TASK OBJECTIVE:
Skip the pictures. Reproduce all other material exactly.

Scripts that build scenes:
╔══
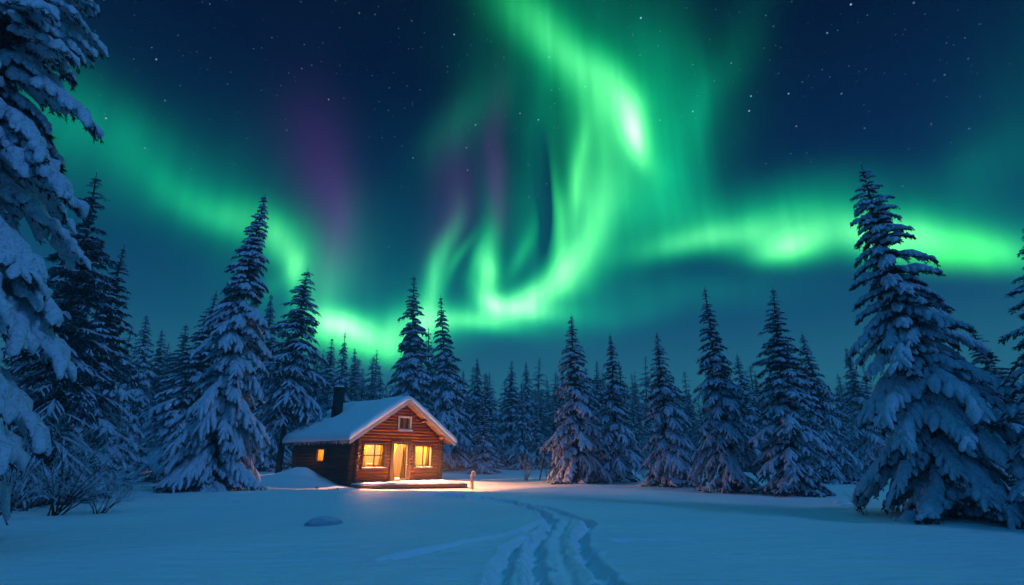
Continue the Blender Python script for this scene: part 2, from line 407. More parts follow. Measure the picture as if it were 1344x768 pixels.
def ground_z(x, y, detail=True):
    x = np.asarray(x, dtype=float); y = np.asarray(y, dtype=float)
    z = .08 * wob(x, y, .22, 3) * sstep(4, 14, y) + .026 * wob(x, y, 1.0, 4) + .007 * wob(x * .5, y * 1.6, 4.5, 44) * (np.abs(x) < 30)
    z = z * (1 - .6 * np.exp(-((x + 6) ** 2 + (y - 31) ** 2) / 60))
    z = z + .10 * np.exp(-((y - 37.5 - .04 * x) / 2.6) ** 2) * sstep(0, 5, x) - .05 * np.exp(-((y - 41) / 2.5) ** 2)
    z = z + .75 * sstep(38, 80, y) + .8 * sstep(80, 160, y) + .5 * sstep(25, 70, np.abs(x))
    # lower pad in front of the cabin, drift against its left wall
    z = z - .38 * np.exp(-((x + 5.6) / 6.6) ** 4 - ((y - 32.3) / 5.0) ** 4)
    z = z + .80 * np.exp(-(((x + 13.6) / 1.3) ** 2 + ((y - 35.2) / 1.4) ** 2)) + .30 * np.exp(-(((x + 12.4) / 2.2) ** 2 + ((y - 32.6) / 1.3) ** 2))
    z = z + .40 * np.exp(-(((x + 16.5) / 3.0) ** 2 + ((y - 34) / 2.4) ** 2))
    # long low drifts to the right of the deck
    z = z + .10 * np.exp(-((y - 28.2 - .10 * (x + 2)) / .55) ** 2) * sstep(-2.5, 0, x) * (1 - sstep(4, 8, x))
    z = z - .06 * np.exp(-((y - 26.6 - .05 * x) / .5) ** 2) * sstep(-1.5, .5, x) * (1 - sstep(4, 8, x))
    if detail:
        d2 = None
        gr = np.zeros_like(z)
        near = (np.abs(x) < 6) & (y > 4) & (y < 26)
        xn = x[near]; yn = y[near]; g = np.zeros_like(xn)
        jx = xn + .035 * wob(xn, yn, 2.6, 11); jy = yn + .035 * wob(xn, yn, 2.6, 12)
        gd = np.zeros_like(xn); gr_ = np.zeros_like(xn)
        for tr, wd, dp in TRACKS:
            wd_ = wd * (1 + .28 * wob(xn, yn, 5.0, 61)); best = np.full(xn.shape, 1e9)
            for i in range(len(tr) - 1):
                ax, ay = tr[i]; bx, by = tr[i + 1]; vx, vy = bx - ax, by - ay
                tt = np.clip(((jx - ax) * vx + (jy - ay) * vy) / (vx * vx + vy * vy), 0, 1)
                best = np.minimum(best, np.hypot(jx - ax - tt * vx, jy - ay - tt * vy))
            gd = np.minimum(gd, -dp * np.exp(-np.abs(best / np.maximum(wd_, .05)) ** 3) * (1 + .30 * wob(xn, yn, 7, 17)))
            gr_ = np.maximum(gr_, dp * .16 * np.exp(-((best - wd * 1.6) / (wd * .45)) ** 2) * (1 + .5 * wob(xn, yn, 4, 18)))
        g = gd + gr_ * np.exp(gd * 30)
        for (a, b, r, dp) in PRINTS:
            dd = np.hypot(jx - a, (jy - b) * .8) / r
            g -= dp * np.exp(-dd ** 4); g += dp * .3 * np.exp(-((dd - 1.45) / .35) ** 2)
        g += .006 * wob(xn, yn, 9, 31) + .018 * np.exp(gd * 8) * (gd < -.004) * wob(xn, yn, 16, 33)
        gr[near] = g; z = z + gr
    return z
def axis(segs):
    out = []
    for a, b, st in segs: out += list(np.arange(a, b, st))
    return np.array(out + [segs[-1][1]])
def geo(a, b, s0, gfac):
    out = []; s = s0; x = a
    while x < b: x += s; s *= gfac; out.append(x)
    return out
xs_r = list(np.arange(0, 3.2, .045)); xs_r += geo(3.2, 260, .07, 1.045)
xs = np.array(sorted(set([-v for v in xs_r[1:]] + xs_r)))
ys = list(np.arange(5.5, 14, .045)) + list(np.arange(14, 24, .07)) + list(np.arange(24, 44, .16)); ys += geo(44, 260, .3, 1.06)
ysb = [5.5 - v for v in geo(0, 120, .3, 1.12)][::-1]
ys = np.array(ysb + ys)
X, Y = np.meshgrid(xs, ys)
Z = ground_z(X, Y)
nx, ny = len(xs), len(ys)
idx = np.arange(nx * ny).reshape(ny, nx)
F = np.stack([idx[:-1, :-1], idx[:-1, 1:], idx[1:, 1:], idx[1:, :-1]], -1).reshape(-1, 4)
g = mk('snowy_ground', np.stack([X, Y, Z], -1).reshape(-1, 3), F, 'ground', None, True); tag(g, kind='structure')
def gz(x, y): return float(ground_z(np.array([x]), np.array([y]), False)[0])

# ------------------------------------------------------------------ cabin
CA = .853; CW = 7.0; CL = 7.4; HE = 2.4; HA = 5.208; OF = .725; OS = .917
SL = (HA - HE) / (CW / 2 + OS)
cabin = empty('log_cabin', (-10.01, 34.162, 0), CA, 'small log cabin with a snow covered gable roof and glowing yellow windows', 'cabin')
def roofz(x): return HE + (min(x, CW - x) + OS) * SL
rnd = random.Random(7)
def log(mb, p0, p1, r):
    n = 14; a = Vector(p0); b = Vector(p1); L = (b - a).length; k = max(2, int(L / .5))
    ph = rnd.uniform(0, 6); vs = []; pts = []; rr = []
    for i in range(k + 1):
        pts.append(a + (b - a) * i / k + Vector((0, 0, .008 * math.sin(i * 1.3 + ph)))); rr.append(r * (1 + .05 * math.sin(i * 1.7 + ph)))
    mb.tube(pts, rr, n)
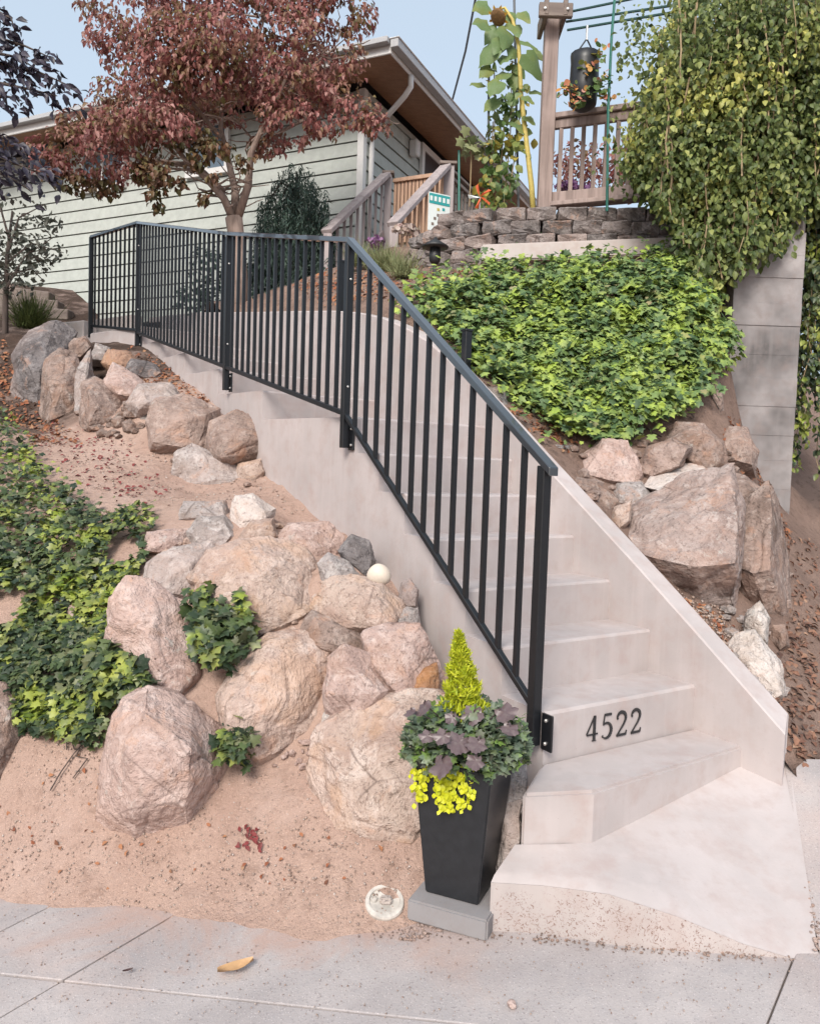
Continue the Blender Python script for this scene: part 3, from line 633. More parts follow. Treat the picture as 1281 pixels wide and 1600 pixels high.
╚══
EXPECTED ANSWER:
Continue the Blender Python script for this scene: part 2, from line 407. More parts follow. Measure the picture as if it were 1344x768 pixels.
def ground_z(x, y, detail=True):
    x = np.asarray(x, dtype=float); y = np.asarray(y, dtype=float)
    z = .08 * wob(x, y, .22, 3) * sstep(4, 14, y) + .026 * wob(x, y, 1.0, 4) + .007 * wob(x * .5, y * 1.6, 4.5, 44) * (np.abs(x) < 30)
    z = z * (1 - .6 * np.exp(-((x + 6) ** 2 + (y - 31) ** 2) / 60))
    z = z + .10 * np.exp(-((y - 37.5 - .04 * x) / 2.6) ** 2) * sstep(0, 5, x) - .05 * np.exp(-((y - 41) / 2.5) ** 2)
    z = z + .75 * sstep(38, 80, y) + .8 * sstep(80, 160, y) + .5 * sstep(25, 70, np.abs(x))
    # lower pad in front of the cabin, drift against its left wall
    z = z - .38 * np.exp(-((x + 5.6) / 6.6) ** 4 - ((y - 32.3) / 5.0) ** 4)
    z = z + .80 * np.exp(-(((x + 13.6) / 1.3) ** 2 + ((y - 35.2) / 1.4) ** 2)) + .30 * np.exp(-(((x + 12.4) / 2.2) ** 2 + ((y - 32.6) / 1.3) ** 2))
    z = z + .40 * np.exp(-(((x + 16.5) / 3.0) ** 2 + ((y - 34) / 2.4) ** 2))
    # long low drifts to the right of the deck
    z = z + .10 * np.exp(-((y - 28.2 - .10 * (x + 2)) / .55) ** 2) * sstep(-2.5, 0, x) * (1 - sstep(4, 8, x))
    z = z - .06 * np.exp(-((y - 26.6 - .05 * x) / .5) ** 2) * sstep(-1.5, .5, x) * (1 - sstep(4, 8, x))
    if detail:
        d2 = None
        gr = np.zeros_like(z)
        near = (np.abs(x) < 6) & (y > 4) & (y < 26)
        xn = x[near]; yn = y[near]; g = np.zeros_like(xn)
        jx = xn + .035 * wob(xn, yn, 2.6, 11); jy = yn + .035 * wob(xn, yn, 2.6, 12)
        gd = np.zeros_like(xn); gr_ = np.zeros_like(xn)
        for tr, wd, dp in TRACKS:
            wd_ = wd * (1 + .28 * wob(xn, yn, 5.0, 61)); best = np.full(xn.shape, 1e9)
            for i in range(len(tr) - 1):
                ax, ay = tr[i]; bx, by = tr[i + 1]; vx, vy = bx - ax, by - ay
                tt = np.clip(((jx - ax) * vx + (jy - ay) * vy) / (vx * vx + vy * vy), 0, 1)
                best = np.minimum(best, np.hypot(jx - ax - tt * vx, jy - ay - tt * vy))
            gd = np.minimum(gd, -dp * np.exp(-np.abs(best / np.maximum(wd_, .05)) ** 3) * (1 + .30 * wob(xn, yn, 7, 17)))
            gr_ = np.maximum(gr_, dp * .16 * np.exp(-((best - wd * 1.6) / (wd * .45)) ** 2) * (1 + .5 * wob(xn, yn, 4, 18)))
        g = gd + gr_ * np.exp(gd * 30)
        for (a, b, r, dp) in PRINTS:
            dd = np.hypot(jx - a, (jy - b) * .8) / r
            g -= dp * np.exp(-dd ** 4); g += dp * .3 * np.exp(-((dd - 1.45) / .35) ** 2)
        g += .006 * wob(xn, yn, 9, 31) + .018 * np.exp(gd * 8) * (gd < -.004) * wob(xn, yn, 16, 33)
        gr[near] = g; z = z + gr
    return z
def axis(segs):
    out = []
    for a, b, st in segs: out += list(np.arange(a, b, st))
    return np.array(out + [segs[-1][1]])
def geo(a, b, s0, gfac):
    out = []; s = s0; x = a
    while x < b: x += s; s *= gfac; out.append(x)
    return out
xs_r = list(np.arange(0, 3.2, .045)); xs_r += geo(3.2, 260, .07, 1.045)
xs = np.array(sorted(set([-v for v in xs_r[1:]] + xs_r)))
ys = list(np.arange(5.5, 14, .045)) + list(np.arange(14, 24, .07)) + list(np.arange(24, 44, .16)); ys += geo(44, 260, .3, 1.06)
ysb = [5.5 - v for v in geo(0, 120, .3, 1.12)][::-1]
ys = np.array(ysb + ys)
X, Y = np.meshgrid(xs, ys)
Z = ground_z(X, Y)
nx, ny = len(xs), len(ys)
idx = np.arange(nx * ny).reshape(ny, nx)
F = np.stack([idx[:-1, :-1], idx[:-1, 1:], idx[1:, 1:], idx[1:, :-1]], -1).reshape(-1, 4)
g = mk('snowy_ground', np.stack([X, Y, Z], -1).reshape(-1, 3), F, 'ground', None, True); tag(g, kind='structure')
def gz(x, y): return float(ground_z(np.array([x]), np.array([y]), False)[0])

# ------------------------------------------------------------------ cabin
CA = .853; CW = 7.0; CL = 7.4; HE = 2.4; HA = 5.208; OF = .725; OS = .917
SL = (HA - HE) / (CW / 2 + OS)
cabin = empty('log_cabin', (-10.01, 34.162, 0), CA, 'small log cabin with a snow covered gable roof and glowing yellow windows', 'cabin')
def roofz(x): return HE + (min(x, CW - x) + OS) * SL
rnd = random.Random(7)
def log(mb, p0, p1, r):
    n = 14; a = Vector(p0); b = Vector(p1); L = (b - a).length; k = max(2, int(L / .5))
    ph = rnd.uniform(0, 6); vs = []; pts = []; rr = []
    for i in range(k + 1):
        pts.append(a + (b - a) * i / k + Vector((0, 0, .008 * math.sin(i * 1.3 + ph)))); rr.append(r * (1 + .05 * math.sin(i * 1.7 + ph)))
    mb.tube(pts, rr, n)
Continue the Blender Python script for this scene: part 3, from line 633. More parts follow. Treat the picture as 1281 pixels wide and 1600 pixels high.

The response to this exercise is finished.